If you observe us professional journalists covering a news event,
you'll see that we divide our time as follows:
-- 1 percent: Getting information.
-- 6 percent: Writing stories.
-- 93 percent: Trying to get the computer to send the story back to
the newspaper by pressing keys pretty much at random with growing
panic until we have sent our stories to some destination -- possibly
the Kremlin; possibly the radio room of the Titanic -- but not to our
newspapers. Then we call our newspapers and beg for help from the
Computer People, who are technically competent people, the kind of
people who always found the frog pancreas; they understand "modems,"
and whatever they tell us to do to our computers, including wave a
Magic Bone over the keyboard, we do it.
We in the media are especially impressed with space. We cannot
comprehend how anybody could get a rocket to land on another planet;
many of us cannot consistently parallel park. This is why we got so
excited about the recent Pathfinder mission, which day after day
resulted in excited front-page headlines like:
ROCK FOUND ON MARS!
And:
ANOTHER ROCK FOUND ON MARS!
And:
MARS APPARENTLY COVERED WITH ROCKS!
We in the media believe that the Mars rocks are important because
scientists tell us so. We will cheerfully print, without question,
pretty much anything that scientists tell us about space ("STANFORD
-- Scientists here announced today that, using a powerful new type of
telescope that uses amperes connected to a 'modem,' they have located
six previously unknown galaxies shaped like all the major characters
on Gilligan's Island except Ginger").
My point is that this same principle applies to media coverage of the
Stock Market. We in the media, as a rule, are not good with
financial matters. Some veteran journalists have not yet turned in
their expense accounts for the Civil War. So as a group, we don't
really have a solid handle on (1) What the Stock Market is; (2) Why
it goes up and down; (3) Which is good, "Bull" or "Bear"; (4) Whether
"points" means the same thing as "dollars," and if so, why the heck
don't they just call them "dollars"; (5) Who "Alan Greenspan" is; and
(6) Whether he is the same as "Dow Jones."

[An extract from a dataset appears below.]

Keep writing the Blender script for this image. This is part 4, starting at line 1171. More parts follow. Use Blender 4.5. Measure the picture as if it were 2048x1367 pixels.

Because we don't understand these things, we have naturally concluded
that the Stock Market is extremely important, and whenever it does
anything, we write front-page stories filled with quotes from
financial experts. But I suspect that these experts sometimes like
to yank the media's chain. Consider the following quotation, which
actually appeared in a Washington Post story back in August
explaining why the Stock Market went down:
"'For Coke, an icon of the market, to show feet of clay is
upsetting,' said Barton Biggs, global equity strategist at Morgan
Stanley, Dean Witter, Discover & Co."
I have read this sentence at least 35 times, and every time I have
more questions, including:
-- What kind of job is "global equity strategist"?
-- What kind of name is "Barton Biggs"?
-- Since when does Coke have feet?
These are just some of the issues that lead me to believe that if we
were to call "Morgan Stanley, Dean Witter, Discover & Co.," we would
find ourselves talking to the very same scientists who are always
"discovering" new galaxies and showing us pictures of "Mars rocks."
That's right: I think that science AND the Stock Market could be
part of some giant hoax, and I intend to transmit this information to
the newspaper, just as soon as I can locate the Magic Bone.